Erst jetzt komme ich zum Lesen der neuen Buchausgabe des Hansel-Mieth-Preises. Glückwunsch an die Gewinner, an die Jury, an die Gestalter, an die ganze Unternehmung. Auf der Website des HMP gibt es dazu die Details.
Wer aber war Hansel Mieth, die Frau mit dem komischen Männernamen? Diese PBS-Dokumentation erzählt die unglaubliche Odyssee der kleinen Johanna aus Oppelsbohm in Baden-Württemberg, die wenige Jahre später die zweite fest angestellte Fotoreporterin der legendären Zeitschrift „LIFE“ wurde, nach Margaret Bourke-White.
Und das kam so. Man müsste eigentlich eine Graphic Novel dazu machen. Über den Teenager Johanna, dem vom Lehrer eingebimst wird, dass sie als Mädchen minderwertig sei, die mit 15 Jahren gemeinsam mit ihrer Jugendliebe durchbrennt, sich mit dem Jungennamen „Hansel“ tarnt, durch Europa vagabundiert, dann 1930 in die USA emigiert, dort als Baumwollpflückerin arbeitet, dann mit dem Fotografieren beginnt im Umfeld von Streiks und Gewerkschaftstreffen, rasch aufsteigt in die High Society von New York, von „LIFE“, damals dem Goldstandard der Reportagefotografie, fest angestellt wird, sich zu langweilen beginnt, wieder nach Kalifornien zurückgeht, nach dem Angriff von Pearl Harbor die verfassungswidrige Internierung amerikanischer Bürger aufgrund ihrer Herkunft und ihres Aussehens als „Japaner“ in Zwangslagern unter Präsident Franklin Delano Roosevelt, ihren eigenen Heimatort nach dem Ende des Zweiten Weltkriegs, wobei viele ihrer ehemaligen Ortsnachbarn nur eines bereuen: dass Deutschland nicht gesiegt hat.
Doch Mitgefühl und soziales Engagement sind gefährlich, bald gerät Hansel Mieth in die Mühlen des reaktionären, zutiefst unamerikanischen, verfassungsfeindlichen „House Unamerican Activities Committee“ (HUAC). Hansel Mieth kommt auf die „Black List“ – was einem Berufsverbot gleichkommt, aus parteitaktisch motivierten Gesinnungsgründen, und das im Land der verbrieften Meinungsfreiheit. So eine politische Phase kann schon einmal vorkommen von Zeit zu Zeit, wenn Ressentiments überhandnehmen, und Paranoia und Populismus rationale politische Strategien ersetzen. Hansel Mieth kennt das ja schließlich aus ihrer Heimat. Also arbeitet sie fortan eben wieder mit ihrem Mann Otto auf ihrer Farm in Kalifornien, sie züchten Hühner. Gegen ihre Freunde in der Gewerkschaftsbewegung sagt sie nie aus vor der unseligen Inquisition des HUAC.
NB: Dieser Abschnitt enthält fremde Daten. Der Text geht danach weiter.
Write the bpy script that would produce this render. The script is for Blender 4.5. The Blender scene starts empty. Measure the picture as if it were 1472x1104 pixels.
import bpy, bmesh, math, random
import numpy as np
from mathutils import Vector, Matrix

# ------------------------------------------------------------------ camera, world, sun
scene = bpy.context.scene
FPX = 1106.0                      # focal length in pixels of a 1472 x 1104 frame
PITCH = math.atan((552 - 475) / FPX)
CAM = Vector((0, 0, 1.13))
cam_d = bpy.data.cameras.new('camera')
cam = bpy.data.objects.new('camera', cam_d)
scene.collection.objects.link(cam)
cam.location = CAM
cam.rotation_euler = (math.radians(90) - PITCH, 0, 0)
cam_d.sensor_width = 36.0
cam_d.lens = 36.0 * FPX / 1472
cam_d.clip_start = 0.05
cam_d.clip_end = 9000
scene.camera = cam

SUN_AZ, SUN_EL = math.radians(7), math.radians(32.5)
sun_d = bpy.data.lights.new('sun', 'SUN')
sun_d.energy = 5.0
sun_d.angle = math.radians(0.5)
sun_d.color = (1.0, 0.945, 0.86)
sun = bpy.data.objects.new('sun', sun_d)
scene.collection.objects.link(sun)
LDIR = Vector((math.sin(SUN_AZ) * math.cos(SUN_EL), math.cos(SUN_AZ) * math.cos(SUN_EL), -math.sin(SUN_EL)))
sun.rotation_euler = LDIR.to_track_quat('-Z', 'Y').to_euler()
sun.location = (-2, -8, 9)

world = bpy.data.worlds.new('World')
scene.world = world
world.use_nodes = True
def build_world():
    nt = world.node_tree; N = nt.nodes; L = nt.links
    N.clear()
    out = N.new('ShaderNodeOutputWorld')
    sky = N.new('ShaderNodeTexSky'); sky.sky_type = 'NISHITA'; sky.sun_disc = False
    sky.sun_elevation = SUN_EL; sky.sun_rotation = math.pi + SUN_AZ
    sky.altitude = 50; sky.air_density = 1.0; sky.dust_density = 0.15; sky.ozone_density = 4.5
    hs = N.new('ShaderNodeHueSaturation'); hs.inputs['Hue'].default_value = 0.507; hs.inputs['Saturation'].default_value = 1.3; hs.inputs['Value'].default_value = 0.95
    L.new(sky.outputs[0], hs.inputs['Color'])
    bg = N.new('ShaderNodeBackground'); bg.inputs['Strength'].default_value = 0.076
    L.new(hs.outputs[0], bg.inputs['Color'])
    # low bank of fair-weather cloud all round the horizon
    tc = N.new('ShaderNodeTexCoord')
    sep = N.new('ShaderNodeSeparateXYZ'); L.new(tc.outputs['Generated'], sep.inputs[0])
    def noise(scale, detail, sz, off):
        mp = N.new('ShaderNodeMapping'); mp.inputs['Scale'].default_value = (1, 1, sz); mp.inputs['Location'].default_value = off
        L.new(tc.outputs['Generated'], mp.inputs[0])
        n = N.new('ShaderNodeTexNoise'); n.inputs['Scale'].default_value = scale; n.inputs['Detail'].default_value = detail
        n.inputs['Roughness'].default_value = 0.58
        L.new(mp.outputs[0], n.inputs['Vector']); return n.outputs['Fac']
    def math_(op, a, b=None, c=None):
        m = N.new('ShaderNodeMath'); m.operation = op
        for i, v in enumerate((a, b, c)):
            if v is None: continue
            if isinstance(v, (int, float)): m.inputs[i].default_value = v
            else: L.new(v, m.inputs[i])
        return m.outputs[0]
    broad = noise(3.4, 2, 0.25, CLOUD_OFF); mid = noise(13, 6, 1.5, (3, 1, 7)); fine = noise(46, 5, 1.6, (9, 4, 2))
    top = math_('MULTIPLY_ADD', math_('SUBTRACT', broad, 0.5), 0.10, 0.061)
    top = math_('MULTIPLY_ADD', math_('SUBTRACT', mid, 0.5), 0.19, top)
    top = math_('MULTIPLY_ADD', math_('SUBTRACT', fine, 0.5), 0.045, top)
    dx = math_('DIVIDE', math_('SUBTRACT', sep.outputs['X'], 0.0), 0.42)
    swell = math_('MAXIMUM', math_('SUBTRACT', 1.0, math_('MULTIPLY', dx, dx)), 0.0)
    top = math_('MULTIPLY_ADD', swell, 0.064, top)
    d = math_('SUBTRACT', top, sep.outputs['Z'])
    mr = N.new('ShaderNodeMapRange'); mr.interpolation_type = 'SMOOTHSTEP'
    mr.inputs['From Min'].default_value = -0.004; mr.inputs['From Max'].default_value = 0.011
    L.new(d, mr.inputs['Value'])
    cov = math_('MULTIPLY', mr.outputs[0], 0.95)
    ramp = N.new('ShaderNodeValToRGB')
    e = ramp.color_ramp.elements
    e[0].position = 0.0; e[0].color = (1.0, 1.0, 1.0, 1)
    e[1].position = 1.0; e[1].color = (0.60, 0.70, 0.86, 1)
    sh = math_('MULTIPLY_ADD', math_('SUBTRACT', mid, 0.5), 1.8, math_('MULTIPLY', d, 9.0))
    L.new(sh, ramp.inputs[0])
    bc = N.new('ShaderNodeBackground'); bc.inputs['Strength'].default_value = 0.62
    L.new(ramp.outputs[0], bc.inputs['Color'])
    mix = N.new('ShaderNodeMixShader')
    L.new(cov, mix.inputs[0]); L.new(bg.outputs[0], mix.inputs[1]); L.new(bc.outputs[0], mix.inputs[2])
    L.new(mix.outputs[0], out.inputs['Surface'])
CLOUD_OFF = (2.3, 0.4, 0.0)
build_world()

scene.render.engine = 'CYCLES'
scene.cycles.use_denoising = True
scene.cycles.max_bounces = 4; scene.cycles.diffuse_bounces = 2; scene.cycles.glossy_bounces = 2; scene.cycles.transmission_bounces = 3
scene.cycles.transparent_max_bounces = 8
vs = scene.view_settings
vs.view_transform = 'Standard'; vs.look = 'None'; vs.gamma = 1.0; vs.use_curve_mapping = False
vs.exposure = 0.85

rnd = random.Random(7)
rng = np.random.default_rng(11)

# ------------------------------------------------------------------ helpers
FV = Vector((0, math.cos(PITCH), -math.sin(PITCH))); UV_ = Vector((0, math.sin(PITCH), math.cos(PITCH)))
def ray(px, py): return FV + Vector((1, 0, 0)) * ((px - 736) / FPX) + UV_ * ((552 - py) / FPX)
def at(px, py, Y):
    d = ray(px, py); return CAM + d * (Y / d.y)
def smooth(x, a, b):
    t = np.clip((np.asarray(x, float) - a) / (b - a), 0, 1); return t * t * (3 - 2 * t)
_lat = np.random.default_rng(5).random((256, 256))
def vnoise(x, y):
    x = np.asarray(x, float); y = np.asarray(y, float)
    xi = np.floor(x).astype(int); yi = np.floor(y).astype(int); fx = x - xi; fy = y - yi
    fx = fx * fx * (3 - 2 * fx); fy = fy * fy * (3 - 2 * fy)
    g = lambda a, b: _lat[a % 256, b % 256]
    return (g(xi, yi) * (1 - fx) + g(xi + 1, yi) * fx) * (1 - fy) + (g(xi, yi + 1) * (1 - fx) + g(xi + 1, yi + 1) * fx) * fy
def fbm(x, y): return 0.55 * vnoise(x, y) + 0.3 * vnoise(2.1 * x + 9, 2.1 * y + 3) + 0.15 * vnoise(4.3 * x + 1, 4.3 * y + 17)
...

Was all das mit #metoo zu tun hat? Nun, Hansel Mieth war immer wieder diversen sexistischen Zumutungen ausgesetzt. Als sie irgendwann in den Vierzigern in New York bei einer „Stag Night“ von einem Fremden begrapscht wurde, schlug sie ihm die schwere Kamera über den Kopf. „Ich habe gerade einen Mann umgebracht“, beichtete sie in der Redaktion. Wieso hast du ihn umgebracht? „Because he pested me!“. Entwarnung und Spoiler Alert: Der Grapscher überlebte laut Überlieferung.
Ich kannte das Werk ihrer Freunde wie Dorothea Lange, Margaret Bourke-White oder Ansel Adams (auch dessen Dokumentation des Internierungslagers „Manzanar“), aber das Werk von Hansel Mieth? War mir neu.
Danke, PBS, für diese Dokumentation auf Vimeo.**
Hier noch ein paar Screenshots, um Appetit zu machen.
** Ein paar Fragen allerdings lässt die Dokumentation offen: Wie kamen die beiden jungen Vagabunden überhaupt an eine Kamera, woher hatte Hansel Mieth das Geld für ihr Auto, als sie von New York nach San Francisco fuhr direkt nach der Ankunft? Wer brachte ihnen das Fotografieren bei, wer die Dunkelkammertechnik?
Wer hat Buch- oder Artikelempfehlungen zum Thema? Oder wie wäre vielleicht ein interaktives Multimediaprojekt im Jahr 20 des HMP? Vielleicht mit einer Kickstarter-Finanzierung?